Nowhere is this more evident than on lead track “Life On Earth.” At its core it’s another standard Snow Patrol song, led by a simple but effective acoustic riff reminiscent of early Coldplay. When the chorus kicks in, however, heavy drums, a movie soundtrack orchestra and passionate singing from Lightbody make this Snow Patrol’s most dramatic song yet. Lee’s production also injects the periodic electronic distortion that gave 2011’s “Fallen Empires” its unique sound. Combine all these elements and it’s easy to understand why the space voyage imagery of the music video feels so appropriate. Whatever creative struggles Lightbody had to encounter over the past seven years, it’s clear that “Life On Earth” is the breakthrough he needed.

The few songs that follow are the weakest on the record. “Don’t Give In,” “Heal Me” and “Empress” are tailor-made alternative anthems, and save for Lightbody’s crackly, Bono-esque falsetto on lead single “Don’t Give In,” they’re largely forgettable. Thankfully, however, things get interesting again with “A Dark Switch.” The swift acoustic strumming at the base of the song is complemented beautifully by more electric distortion and a fantastic string backing.
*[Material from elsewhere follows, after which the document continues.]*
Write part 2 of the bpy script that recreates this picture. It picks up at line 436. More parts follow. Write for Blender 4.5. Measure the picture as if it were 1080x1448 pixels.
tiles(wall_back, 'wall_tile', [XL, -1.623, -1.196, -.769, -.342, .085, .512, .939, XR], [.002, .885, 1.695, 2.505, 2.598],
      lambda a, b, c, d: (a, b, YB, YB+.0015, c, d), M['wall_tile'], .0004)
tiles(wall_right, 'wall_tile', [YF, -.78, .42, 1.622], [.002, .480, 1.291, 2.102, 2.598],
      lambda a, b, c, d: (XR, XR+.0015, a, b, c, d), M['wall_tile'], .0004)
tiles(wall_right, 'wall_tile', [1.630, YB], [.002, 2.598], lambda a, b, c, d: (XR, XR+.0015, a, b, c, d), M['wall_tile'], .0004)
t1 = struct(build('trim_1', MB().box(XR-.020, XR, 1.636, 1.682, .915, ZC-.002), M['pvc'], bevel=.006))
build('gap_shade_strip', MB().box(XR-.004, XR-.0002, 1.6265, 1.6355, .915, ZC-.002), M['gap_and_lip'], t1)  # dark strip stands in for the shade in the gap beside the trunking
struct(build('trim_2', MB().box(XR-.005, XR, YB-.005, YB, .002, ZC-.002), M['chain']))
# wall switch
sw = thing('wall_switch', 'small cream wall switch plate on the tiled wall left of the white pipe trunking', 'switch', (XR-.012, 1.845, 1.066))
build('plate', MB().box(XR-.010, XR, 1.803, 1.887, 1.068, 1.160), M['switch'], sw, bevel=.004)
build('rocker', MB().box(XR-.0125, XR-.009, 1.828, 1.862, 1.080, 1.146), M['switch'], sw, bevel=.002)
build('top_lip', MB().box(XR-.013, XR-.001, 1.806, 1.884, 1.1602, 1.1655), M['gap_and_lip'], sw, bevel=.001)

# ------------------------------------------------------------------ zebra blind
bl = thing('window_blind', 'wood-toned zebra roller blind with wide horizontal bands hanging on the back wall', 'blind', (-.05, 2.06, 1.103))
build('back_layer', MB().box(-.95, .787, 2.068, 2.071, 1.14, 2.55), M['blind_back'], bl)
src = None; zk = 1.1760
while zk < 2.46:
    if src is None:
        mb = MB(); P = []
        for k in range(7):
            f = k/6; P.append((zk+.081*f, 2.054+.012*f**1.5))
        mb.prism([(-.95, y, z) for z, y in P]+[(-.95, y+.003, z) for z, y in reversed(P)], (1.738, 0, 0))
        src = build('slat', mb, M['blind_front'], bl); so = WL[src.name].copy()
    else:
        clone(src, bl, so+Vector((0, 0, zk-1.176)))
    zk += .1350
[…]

Put simply, the track is a confident, multi-layered groove.

Of course, it wouldn’t be a Snow Patrol album without a sappy piano ballad, and it doesn’t get more sappy than “What If This Is All The Love You Ever Get.” The four chord piano ballad has been done so many times that it’s nearly impossible to pull one off without additional instrumentation or the voice of Adele—and Gary Lightbody is no Sam Smith. But despite the song’s clichéd nature, it displays Lightbody’s best vocals of his career. He’s always had that soft, aching-heart tone, but here he ambitiously hits a falsetto he’s never even attempted before. For a second there he sounds like James Blake, leaving much to be desired given how much more creative the music of Blake is than that of “What If This Is All The Love You Ever Get.”

“A Youth Written In Fire” has the spirit of a Bastille song and contains more impressive singing from Lightbody. The pop style verses trade off with a dark chorus that builds in intensity to a thrilling climax. Like many of the album’s other tracks, every detail of this song is calculated precisely and executed masterfully. Snow Patrol are clearly veterans of the game, and it shows just as plainly on the even darker “Soon.” As the track builds, strings hauntingly streak in and out of tune, recalling the end of Radiohead’s “Daydreaming.”

“Wild Horses” is a nice blend of old and new Snow Patrol, recalling the grittiness of “Final Straw” while incorporating “Fallen Empire’s” percussive electronic work. Finally, Lightbody’s brilliant newfound falsetto shines again on “Life And Death,” and while it takes a bit too long to get going it’s a worthy album closer.

At a succinct 10 songs, “Wildness” suffers somewhat from its four weak tracks. The other six, however, are so mature and so expertly put together that it makes Snow Patrol’s seventh LP well worth the seven-year wait. The record is a late-career breakthrough for Snow Patrol, and represents an important creative step in the right direction.